Rift widens over tobacco advertising compromise

Series Title
Series Details 09/05/96, Volume 2, Number 19
Publication Date 09/05/1996
Content Type

Date: 09/05/1996

By Fiona McHugh

EU HEALTH ministers will next week turn their attention yet again to the thorny issue of whether or not to impose a Union-wide ban on tobacco advertising.

But with the gap between member states widening rather than narrowing, the meeting is unlikely to produce anything more than some billows of hot air.

Italy, hoping to settle one of the bloc's longest-running disputes during its tenure of the EU presidency, has suggested a partial ban on tobacco advertising which would, if adopted by ministers and MEPs, outlaw tobacco publicity on radio and in magazines or newspapers directed at under-18s.

Sponsorship of major sporting events by cigarette manufacturers and billboard advertising would be allowed to continue.

But, far from fostering a spirit of reconciliation, Rome's compromise plan seems only to have exacerbated existing differences of opinion between member states.

Those countries in favour of an all-out prohibition heap criticism on Italy's efforts to find a solution to the problem, saying they would rather see negotiations on the directive stretch into yet another presidency than accept such a watered-down ban.

“We are ready to negotiate, but not to abandon our position altogether,” said a diplomat from Finland, where a blanket ban already exists.

Liberal countries are equally dismissive of the proposal, but for the opposite reason. “As far as the UK is concerned, this proposal goes too far. The voluntary arrangement which we have in place works perfectly well and we have no desire to change it,” says a British diplomat.

“There is no evidence whatsoever for the claim being made by some member states that tobacco advertising encourages young people to smoke. The information we have suggests rather that it encourages smokers to switch brands.”

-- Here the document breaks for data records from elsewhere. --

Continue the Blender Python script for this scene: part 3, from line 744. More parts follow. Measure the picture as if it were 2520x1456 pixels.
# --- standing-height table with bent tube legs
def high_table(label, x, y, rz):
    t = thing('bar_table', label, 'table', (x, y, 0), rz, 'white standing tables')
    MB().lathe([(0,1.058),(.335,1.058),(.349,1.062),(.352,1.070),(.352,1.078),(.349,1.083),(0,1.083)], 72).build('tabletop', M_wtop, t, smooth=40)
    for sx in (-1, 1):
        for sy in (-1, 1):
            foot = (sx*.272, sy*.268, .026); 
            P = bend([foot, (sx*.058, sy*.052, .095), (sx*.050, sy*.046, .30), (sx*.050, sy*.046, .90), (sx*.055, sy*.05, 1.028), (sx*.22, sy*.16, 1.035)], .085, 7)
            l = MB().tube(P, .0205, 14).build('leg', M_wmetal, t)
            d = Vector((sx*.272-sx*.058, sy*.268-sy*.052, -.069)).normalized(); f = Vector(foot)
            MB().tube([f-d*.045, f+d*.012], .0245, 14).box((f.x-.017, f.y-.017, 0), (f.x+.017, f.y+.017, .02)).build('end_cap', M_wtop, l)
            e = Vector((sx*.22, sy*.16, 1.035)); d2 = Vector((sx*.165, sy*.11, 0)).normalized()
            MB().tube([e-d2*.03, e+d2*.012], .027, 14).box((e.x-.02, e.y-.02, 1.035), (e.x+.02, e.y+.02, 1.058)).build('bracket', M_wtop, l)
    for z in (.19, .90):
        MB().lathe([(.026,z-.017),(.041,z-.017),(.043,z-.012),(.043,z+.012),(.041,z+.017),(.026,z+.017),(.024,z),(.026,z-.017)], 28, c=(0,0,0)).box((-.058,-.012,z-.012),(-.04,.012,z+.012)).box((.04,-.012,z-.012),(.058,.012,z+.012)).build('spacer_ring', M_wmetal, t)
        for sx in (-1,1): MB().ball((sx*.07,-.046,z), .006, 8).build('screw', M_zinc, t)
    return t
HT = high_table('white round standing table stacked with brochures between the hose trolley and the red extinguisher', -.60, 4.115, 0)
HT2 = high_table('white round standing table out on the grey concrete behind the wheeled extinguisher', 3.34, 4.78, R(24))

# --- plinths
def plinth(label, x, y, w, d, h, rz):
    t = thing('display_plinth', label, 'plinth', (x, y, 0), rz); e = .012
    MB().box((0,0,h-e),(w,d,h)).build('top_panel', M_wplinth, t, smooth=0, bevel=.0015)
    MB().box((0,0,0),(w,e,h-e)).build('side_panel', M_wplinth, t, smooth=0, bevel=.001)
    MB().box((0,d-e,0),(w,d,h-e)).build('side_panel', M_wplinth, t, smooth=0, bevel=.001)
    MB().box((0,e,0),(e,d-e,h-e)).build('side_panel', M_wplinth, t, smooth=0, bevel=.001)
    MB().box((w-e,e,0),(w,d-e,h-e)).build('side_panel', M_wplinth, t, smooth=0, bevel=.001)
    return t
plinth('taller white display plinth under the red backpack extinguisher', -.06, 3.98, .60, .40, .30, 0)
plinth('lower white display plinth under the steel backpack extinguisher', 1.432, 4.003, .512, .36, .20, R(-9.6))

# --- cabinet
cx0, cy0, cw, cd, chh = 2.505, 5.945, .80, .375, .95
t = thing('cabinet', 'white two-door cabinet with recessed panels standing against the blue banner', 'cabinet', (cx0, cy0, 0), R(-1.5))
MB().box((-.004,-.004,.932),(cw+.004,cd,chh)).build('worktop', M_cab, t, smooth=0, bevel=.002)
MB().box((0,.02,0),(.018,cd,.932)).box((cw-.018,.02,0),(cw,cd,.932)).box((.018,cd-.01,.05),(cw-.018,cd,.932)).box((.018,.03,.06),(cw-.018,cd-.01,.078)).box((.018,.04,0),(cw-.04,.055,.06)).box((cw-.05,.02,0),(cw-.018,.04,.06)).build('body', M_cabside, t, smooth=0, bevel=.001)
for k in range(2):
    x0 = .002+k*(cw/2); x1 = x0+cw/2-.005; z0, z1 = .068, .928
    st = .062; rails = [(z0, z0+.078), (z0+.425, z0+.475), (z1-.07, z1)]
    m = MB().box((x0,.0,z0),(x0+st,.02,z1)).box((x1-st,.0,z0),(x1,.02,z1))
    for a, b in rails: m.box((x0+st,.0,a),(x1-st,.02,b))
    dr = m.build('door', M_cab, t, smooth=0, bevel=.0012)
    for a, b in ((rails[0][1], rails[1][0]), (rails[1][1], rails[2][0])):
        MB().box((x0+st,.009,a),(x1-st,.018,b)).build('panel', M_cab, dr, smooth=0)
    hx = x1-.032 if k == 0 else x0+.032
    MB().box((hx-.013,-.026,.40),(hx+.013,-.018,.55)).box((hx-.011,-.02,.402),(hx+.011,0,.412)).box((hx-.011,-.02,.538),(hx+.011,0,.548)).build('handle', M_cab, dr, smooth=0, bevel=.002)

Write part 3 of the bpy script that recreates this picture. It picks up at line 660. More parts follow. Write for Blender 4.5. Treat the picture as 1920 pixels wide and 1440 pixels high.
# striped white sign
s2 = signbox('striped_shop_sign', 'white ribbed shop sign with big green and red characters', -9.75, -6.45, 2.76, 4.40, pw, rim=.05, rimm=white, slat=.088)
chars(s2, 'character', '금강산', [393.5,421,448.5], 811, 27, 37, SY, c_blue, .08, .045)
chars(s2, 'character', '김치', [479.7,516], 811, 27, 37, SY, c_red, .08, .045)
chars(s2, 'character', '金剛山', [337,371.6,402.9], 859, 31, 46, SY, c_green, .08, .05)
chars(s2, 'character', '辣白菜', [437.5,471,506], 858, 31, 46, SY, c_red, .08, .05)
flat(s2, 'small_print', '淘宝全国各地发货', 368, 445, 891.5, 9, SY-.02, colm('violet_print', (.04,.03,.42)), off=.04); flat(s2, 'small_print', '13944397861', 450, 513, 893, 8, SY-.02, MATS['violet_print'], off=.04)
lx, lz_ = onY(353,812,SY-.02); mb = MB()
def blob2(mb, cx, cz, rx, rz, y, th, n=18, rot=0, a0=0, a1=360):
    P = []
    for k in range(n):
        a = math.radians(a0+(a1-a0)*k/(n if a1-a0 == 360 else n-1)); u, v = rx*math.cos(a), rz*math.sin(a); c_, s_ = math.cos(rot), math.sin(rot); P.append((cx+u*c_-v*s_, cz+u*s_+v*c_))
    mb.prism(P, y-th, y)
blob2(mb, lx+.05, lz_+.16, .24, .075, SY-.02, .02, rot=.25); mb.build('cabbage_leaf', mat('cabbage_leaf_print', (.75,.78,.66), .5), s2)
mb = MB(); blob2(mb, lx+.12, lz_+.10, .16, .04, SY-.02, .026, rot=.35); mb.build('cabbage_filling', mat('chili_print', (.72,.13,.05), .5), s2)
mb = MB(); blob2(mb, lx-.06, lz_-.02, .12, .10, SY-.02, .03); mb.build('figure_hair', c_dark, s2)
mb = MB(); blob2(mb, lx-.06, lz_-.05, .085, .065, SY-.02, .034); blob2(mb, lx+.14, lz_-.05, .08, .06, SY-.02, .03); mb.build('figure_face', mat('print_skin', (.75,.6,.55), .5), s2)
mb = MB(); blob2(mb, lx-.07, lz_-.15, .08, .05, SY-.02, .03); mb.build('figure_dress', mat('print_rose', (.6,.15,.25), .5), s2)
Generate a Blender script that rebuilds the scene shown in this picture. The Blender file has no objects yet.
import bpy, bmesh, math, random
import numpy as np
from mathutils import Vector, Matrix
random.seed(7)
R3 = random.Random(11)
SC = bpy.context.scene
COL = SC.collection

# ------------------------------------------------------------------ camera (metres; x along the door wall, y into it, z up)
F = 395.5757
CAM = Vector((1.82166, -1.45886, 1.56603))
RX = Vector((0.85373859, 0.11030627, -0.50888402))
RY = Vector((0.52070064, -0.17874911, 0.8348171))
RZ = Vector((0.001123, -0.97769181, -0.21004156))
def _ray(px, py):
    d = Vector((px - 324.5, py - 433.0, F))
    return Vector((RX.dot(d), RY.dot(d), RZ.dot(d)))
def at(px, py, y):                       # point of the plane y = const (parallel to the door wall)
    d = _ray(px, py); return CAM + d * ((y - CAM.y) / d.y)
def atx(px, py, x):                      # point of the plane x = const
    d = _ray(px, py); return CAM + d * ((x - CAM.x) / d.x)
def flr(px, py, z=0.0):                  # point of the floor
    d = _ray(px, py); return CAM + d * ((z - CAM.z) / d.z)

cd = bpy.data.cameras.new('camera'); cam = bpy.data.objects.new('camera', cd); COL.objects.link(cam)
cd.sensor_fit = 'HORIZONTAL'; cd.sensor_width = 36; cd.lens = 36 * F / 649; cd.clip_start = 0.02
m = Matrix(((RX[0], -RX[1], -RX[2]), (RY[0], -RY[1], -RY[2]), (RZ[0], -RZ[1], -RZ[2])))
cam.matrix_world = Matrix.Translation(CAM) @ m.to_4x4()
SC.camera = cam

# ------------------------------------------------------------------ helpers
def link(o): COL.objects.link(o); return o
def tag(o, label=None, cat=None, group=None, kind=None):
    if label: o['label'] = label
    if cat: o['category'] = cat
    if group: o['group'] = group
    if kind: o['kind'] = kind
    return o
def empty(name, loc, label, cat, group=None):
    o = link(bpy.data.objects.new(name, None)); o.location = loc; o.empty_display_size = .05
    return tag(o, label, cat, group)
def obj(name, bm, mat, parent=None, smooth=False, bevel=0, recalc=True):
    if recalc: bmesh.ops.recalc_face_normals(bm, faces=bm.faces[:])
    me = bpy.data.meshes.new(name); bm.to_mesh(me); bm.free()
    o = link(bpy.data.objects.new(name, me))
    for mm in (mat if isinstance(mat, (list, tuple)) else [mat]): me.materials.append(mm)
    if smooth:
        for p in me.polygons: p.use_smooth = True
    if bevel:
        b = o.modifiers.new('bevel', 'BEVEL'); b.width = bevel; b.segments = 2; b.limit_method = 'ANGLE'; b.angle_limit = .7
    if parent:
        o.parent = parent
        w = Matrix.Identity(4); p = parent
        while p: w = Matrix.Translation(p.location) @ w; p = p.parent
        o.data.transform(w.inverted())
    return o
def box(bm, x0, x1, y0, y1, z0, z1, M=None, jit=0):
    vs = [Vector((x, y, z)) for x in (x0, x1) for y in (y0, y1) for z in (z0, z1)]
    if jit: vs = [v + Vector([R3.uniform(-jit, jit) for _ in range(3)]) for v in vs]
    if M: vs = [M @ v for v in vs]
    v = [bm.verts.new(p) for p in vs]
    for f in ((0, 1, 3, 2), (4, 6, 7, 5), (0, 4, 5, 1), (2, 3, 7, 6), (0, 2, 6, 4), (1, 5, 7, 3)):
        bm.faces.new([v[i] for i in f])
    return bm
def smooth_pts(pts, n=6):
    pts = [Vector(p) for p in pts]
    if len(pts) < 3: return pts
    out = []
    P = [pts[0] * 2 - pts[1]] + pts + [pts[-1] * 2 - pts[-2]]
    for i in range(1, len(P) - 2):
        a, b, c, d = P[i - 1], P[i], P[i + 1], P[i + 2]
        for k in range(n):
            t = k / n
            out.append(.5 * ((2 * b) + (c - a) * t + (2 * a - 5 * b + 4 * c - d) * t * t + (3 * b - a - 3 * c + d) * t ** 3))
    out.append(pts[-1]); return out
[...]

Tobacco advertising on television is already banned in the EU under the 1989 Television Without Frontiers Directive. Portugal, Italy, Finland and France have outlawed tobacco advertising completely and other governments have imposed a number of restrictions.

Anxious not to allow this mosaic of rules to break up the single market, the European Commission is pressing for a total ban on advertising except at points of sale, such as tobacco shops.

For seven years, health ministers have traded arguments on this issue, and for seven years they have been forced to agree to disagree, with critics of the proposed measure successfully forming and maintaining a blocking minority against the plan.

The Danes and the Germans are opposed to the proposed measure because they think it restricts citizens' right to choose whether or not to smoke. The British and the Dutch, on the other hand, are against it because both have extensive tobacco interests.

Battling against the odds, Social Affairs Commissioner Pádraig Flynn continues to argue for the measure, maintaining it is needed to protect the health of European citizens. Some 1,500 people die daily in the EU from tobacco-related illnesses.

According to the Commission, new smokers tend to remain loyal to their start-up brand for 21 years on average. Given that statistic, it believes tobacco companies are as intent on recruiting new smokers as on trying to poach addicts from rival firms.

But with smokers in the EU paying an estimated 50 billion ecu in cigarette tax each year, many governments are reluctant to put health considerations before financial ones.

A recent Dutch study by the Nederlands Economisch Instituut indicated that a total advertising ban would cost Dutch tobacco companies approximately 79 million ecu in lost business and result in the loss of some 650 jobs.

The tobacco industry, which spent nearly 267 million ecu on advertising across the Union last year, argues that a ban would restrict individuals' freedom of choice.

These all-too familiar arguments will be trotted out at this month's meeting, probably to little avail.

Looking ahead to Ireland's turn at the helm of the EU, many diplomats seem to be placing great store by Dublin's chances of success.

But, given the proposal's track record, the Irish will need a dab of that luck they are famed for, as well as yet another compromise measure, in order to break one of the Union's most established deadlocks.